Adapun, baterai yang mengandung komponen sumber Indonesia dikhawatirkan tetap tidak memenuhi syarat untuk kredit pajak IRA secara penuh, karena Indonesia belum memiliki perjanjian perdagangan bebas dengan AS dan dominasi perusahaan China dalam industri nikel.
Pemerintah AS akan menerbitkan pedoman kredit pajak bagi produsen baterai dan EV di bawah Undang-Undang Pengurangan Inflasi dalam beberapa minggu kedepan. Undang-undang ini mencakup US$ 370 miliar dalam subsidi untuk teknologi energi bersih.
Deputi Bidang Koordinasi Investasi dan Pertambangan, Septian Hario Seto membeberkan alasan kenapa Indonesia tidak masuk dalam pemberian kredit pajak IRA tersebut.
Hal itu karena, harus ada Indonesia dan AS belum melakukan perjanjian perdagangan bebas (Free Trade Agreement/ FTA). “Kita tidak punya FTA saja. Dua minggu lalu mereka buat kesepakatan dengan Jepang, karena sebelumnya mereka belum ada FTA kemudian ada dealnya juga, untuk critical mineral,” ungkap Seto, Senin (10/4/2023).

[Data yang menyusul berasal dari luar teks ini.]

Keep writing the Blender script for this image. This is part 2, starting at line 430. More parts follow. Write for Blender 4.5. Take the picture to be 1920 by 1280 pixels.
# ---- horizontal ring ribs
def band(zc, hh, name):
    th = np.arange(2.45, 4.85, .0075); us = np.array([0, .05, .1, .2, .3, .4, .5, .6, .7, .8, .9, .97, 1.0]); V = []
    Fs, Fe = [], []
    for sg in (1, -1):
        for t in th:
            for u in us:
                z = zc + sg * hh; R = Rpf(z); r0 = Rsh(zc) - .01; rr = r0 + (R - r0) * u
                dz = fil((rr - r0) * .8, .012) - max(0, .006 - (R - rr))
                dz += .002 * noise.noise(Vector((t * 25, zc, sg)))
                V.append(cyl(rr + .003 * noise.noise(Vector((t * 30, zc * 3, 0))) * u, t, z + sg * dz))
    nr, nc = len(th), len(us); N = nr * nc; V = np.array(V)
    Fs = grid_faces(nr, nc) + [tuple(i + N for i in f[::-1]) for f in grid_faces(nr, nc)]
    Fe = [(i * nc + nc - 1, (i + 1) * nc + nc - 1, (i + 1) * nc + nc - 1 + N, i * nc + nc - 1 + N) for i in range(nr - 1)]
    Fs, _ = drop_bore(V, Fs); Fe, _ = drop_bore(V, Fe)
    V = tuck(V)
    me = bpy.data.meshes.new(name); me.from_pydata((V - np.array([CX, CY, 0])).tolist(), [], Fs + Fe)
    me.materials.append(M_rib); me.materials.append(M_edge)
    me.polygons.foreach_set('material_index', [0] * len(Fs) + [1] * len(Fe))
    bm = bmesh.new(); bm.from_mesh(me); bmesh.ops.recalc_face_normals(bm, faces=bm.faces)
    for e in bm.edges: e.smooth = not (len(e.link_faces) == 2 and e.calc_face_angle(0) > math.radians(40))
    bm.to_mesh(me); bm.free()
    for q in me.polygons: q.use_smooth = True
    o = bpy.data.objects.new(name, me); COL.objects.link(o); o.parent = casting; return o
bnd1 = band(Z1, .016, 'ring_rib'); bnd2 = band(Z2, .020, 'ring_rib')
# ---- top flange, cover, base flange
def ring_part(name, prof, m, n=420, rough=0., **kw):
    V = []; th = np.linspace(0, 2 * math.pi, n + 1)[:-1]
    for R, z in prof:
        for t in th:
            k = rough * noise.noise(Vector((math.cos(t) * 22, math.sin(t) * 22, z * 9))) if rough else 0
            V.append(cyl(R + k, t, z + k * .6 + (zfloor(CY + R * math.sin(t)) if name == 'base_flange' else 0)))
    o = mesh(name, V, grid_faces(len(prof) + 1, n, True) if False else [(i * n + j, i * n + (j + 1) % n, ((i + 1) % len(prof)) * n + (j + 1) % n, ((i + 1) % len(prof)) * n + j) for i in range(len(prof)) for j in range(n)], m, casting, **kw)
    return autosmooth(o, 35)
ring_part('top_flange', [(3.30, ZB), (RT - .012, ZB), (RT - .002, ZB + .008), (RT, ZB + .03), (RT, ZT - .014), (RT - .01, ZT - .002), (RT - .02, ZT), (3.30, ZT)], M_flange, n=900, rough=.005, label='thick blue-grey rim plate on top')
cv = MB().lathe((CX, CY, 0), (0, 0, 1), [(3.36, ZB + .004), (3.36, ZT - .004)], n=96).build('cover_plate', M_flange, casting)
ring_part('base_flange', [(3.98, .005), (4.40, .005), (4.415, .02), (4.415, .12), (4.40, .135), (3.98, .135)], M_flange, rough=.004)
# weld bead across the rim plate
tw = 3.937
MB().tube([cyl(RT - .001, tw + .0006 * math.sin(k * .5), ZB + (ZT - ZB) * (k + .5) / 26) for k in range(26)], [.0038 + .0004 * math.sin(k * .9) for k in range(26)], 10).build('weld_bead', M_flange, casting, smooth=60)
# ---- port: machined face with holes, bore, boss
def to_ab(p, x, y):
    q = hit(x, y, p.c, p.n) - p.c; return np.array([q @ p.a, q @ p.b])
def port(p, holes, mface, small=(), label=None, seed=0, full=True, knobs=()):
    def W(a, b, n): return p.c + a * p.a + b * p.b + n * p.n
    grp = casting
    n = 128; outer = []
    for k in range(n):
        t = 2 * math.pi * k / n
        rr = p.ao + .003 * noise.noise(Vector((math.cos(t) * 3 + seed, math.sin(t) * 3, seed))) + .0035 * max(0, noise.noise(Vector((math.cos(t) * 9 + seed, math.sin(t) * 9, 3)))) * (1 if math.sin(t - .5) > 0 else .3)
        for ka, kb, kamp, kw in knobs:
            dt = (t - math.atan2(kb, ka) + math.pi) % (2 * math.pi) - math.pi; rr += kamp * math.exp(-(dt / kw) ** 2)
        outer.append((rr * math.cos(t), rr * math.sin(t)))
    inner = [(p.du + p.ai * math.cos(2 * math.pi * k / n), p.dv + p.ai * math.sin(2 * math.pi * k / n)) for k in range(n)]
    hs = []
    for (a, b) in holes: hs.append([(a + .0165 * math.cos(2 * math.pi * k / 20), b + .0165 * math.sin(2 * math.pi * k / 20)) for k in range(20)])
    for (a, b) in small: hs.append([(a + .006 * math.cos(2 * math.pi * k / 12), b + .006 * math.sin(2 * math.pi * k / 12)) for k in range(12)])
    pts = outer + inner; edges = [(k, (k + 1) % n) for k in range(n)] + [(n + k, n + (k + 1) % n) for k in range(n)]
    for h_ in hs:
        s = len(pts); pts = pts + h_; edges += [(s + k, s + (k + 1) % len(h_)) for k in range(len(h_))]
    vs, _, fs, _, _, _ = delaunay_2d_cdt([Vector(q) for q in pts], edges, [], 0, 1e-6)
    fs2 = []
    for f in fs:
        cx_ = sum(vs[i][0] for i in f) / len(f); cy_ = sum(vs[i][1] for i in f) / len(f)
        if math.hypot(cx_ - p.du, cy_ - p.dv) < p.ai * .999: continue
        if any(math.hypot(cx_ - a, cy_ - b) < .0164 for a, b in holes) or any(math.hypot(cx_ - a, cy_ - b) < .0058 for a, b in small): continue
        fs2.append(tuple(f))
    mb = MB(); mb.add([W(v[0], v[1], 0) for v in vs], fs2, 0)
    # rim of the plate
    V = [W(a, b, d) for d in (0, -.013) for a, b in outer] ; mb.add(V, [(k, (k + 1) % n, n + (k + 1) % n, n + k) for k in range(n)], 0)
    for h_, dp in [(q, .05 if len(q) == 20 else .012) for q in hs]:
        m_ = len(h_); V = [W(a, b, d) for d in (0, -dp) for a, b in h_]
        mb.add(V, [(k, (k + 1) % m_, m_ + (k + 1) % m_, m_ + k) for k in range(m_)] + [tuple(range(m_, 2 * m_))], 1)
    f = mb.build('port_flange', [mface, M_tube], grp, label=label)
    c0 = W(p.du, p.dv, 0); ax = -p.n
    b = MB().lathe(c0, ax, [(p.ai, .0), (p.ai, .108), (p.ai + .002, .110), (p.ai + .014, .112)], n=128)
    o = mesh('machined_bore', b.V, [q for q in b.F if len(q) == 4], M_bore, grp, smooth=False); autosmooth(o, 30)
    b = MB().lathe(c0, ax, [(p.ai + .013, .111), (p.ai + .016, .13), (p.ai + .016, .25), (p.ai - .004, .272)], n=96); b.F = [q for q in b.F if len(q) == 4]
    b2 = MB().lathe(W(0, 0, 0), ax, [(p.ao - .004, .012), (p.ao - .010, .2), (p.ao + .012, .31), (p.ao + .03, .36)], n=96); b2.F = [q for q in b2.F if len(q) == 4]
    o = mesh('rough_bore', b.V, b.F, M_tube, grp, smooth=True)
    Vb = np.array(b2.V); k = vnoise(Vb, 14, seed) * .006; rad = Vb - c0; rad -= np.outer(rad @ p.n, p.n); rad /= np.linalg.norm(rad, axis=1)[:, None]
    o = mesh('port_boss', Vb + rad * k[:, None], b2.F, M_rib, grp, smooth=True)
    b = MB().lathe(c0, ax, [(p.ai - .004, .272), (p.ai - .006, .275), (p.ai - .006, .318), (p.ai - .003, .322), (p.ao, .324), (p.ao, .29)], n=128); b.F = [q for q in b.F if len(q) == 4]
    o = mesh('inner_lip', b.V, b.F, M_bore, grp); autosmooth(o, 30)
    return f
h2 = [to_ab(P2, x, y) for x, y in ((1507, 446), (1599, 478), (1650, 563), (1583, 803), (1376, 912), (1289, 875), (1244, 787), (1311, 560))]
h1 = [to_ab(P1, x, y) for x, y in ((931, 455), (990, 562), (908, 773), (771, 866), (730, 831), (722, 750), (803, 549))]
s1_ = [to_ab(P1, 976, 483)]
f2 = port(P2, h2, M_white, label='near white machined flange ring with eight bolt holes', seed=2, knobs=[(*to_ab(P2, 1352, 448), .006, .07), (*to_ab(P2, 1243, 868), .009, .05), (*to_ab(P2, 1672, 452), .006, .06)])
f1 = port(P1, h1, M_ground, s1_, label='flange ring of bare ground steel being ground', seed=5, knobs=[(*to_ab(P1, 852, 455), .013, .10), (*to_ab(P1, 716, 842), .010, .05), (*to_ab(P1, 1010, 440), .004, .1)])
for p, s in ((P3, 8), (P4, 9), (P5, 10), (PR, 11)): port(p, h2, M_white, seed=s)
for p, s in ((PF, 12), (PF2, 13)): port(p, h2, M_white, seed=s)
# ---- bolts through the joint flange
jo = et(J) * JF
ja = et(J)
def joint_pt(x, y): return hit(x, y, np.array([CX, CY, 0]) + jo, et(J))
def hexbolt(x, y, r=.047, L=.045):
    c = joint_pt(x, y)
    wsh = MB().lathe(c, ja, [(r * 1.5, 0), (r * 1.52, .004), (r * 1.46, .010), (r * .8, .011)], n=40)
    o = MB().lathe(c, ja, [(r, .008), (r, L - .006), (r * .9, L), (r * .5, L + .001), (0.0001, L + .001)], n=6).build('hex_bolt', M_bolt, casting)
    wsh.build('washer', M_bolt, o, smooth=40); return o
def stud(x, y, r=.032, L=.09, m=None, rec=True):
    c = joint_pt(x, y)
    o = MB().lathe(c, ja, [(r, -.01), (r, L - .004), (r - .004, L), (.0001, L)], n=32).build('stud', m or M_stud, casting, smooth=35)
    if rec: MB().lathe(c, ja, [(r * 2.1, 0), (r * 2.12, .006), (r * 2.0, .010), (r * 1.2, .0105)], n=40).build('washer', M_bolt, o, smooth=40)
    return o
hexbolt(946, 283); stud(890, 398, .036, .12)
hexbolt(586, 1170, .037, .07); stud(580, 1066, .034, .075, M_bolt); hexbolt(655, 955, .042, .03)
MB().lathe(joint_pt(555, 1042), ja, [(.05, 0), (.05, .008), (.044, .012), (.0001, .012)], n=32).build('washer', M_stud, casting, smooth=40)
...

Sebelumnya, Ketua Umum Kadin Indonesia, Arsjad Rasjid menyatakan, padahal Indonesia dapat memainkan peran penting dalam memenuhi kebutuhan AS akan kendaraan listrik dan baterai.
Motif Pengucilan AS
“Karena Indonesia memiliki sepertiga dari dari total cadangan nikel dunia yang menempatkan Indonesia pada posisi pertama. Nikel menjadi bahan yang penting untuk produksi baterai kendaraan listrik,” ungkap Arsjad, dikutip (9/4/2023).
Arsjad menekankan pentingnya melihat Indonesia dan ASEAN sebagai alternatif untuk China. Arsjad Rasjid berharap Amerika Serikat akan memberikan status yang setara kepada anggota Kerangka Ekonomi Indo-Pasifik (IPEF) dengan negara-negara yang memiliki perjanjian perdagangan bebas penuh dengan Amerika Serikat.
“Kami sedang berdiskusi tentang IPEF, dan semangat perjanjian itu adalah kerja sama. Jika Amerika mengecualikan ASEAN, rasanya sangat tidak adil,” ujar Arsjad.
Dalam industri pengembangan kendaraan listrik, Arsjad juga turut mengajak Amerika maupun Uni Eropa untuk menaruh kepercayaan pada Indonesia dan negara ASEAN lainnya. Dengan peran penting Indonesia dan ASEAN dalam rantai pasokan kendaraan listrik, Arsjad optimistis bahwa kawasan ini akan menjadi mitra strategis baik Amerika Serikat, Uni Eropa maupun China dalam sektor energi bersih.
Langkah ini diharapkan dapat memperkuat hubungan ekonomi dan politik bagi ASEAN terhadap global, serta memberikan manfaat bagi industri dan perekonomian Indonesia secara keseluruhan.
Di samping itu, Arsjad Rasjid mengatakan bahwa Indonesia tengah bekerja sama dengan perusahaan multinasional untuk membangun rantai pasokan nikel terpisah untuk China dan Non-China.
“Indonesia adalah teman bagi China dan negara barat. Kami menyediakan mineral penting bagi China Amerika Serikat, dan Uni Eropa. Kami berupaya memastikan memiliki portofolio inklusif baik China maupun Non-China dalam sektor pertambangan nikel guna mencapai kesepakatan perdagangan yang adil dan saling.
Plh Direktur Eksekutif Indonesia Mining Association (IMA), Djoko Widajatno berharap upaya pemerintah Indonesia dalam bernegosiasi dengan AS terkait pengucilan produk nikel asal RI dapat berhasil. Mengingat, Amerika Serikat sejauh ini masih merupakan negara adidaya.
“Karena kita nggak bisa apa-apa, karena mereka adidaya. Mudah mudahan sudah tidak adidaya lagi kalah sama China karena ada (motif) kecemburuan, kita jadi korban,” kata Djoko dalam acara Mining Zone CNBC Indonesia, dikutip Kamis (13/4/2023).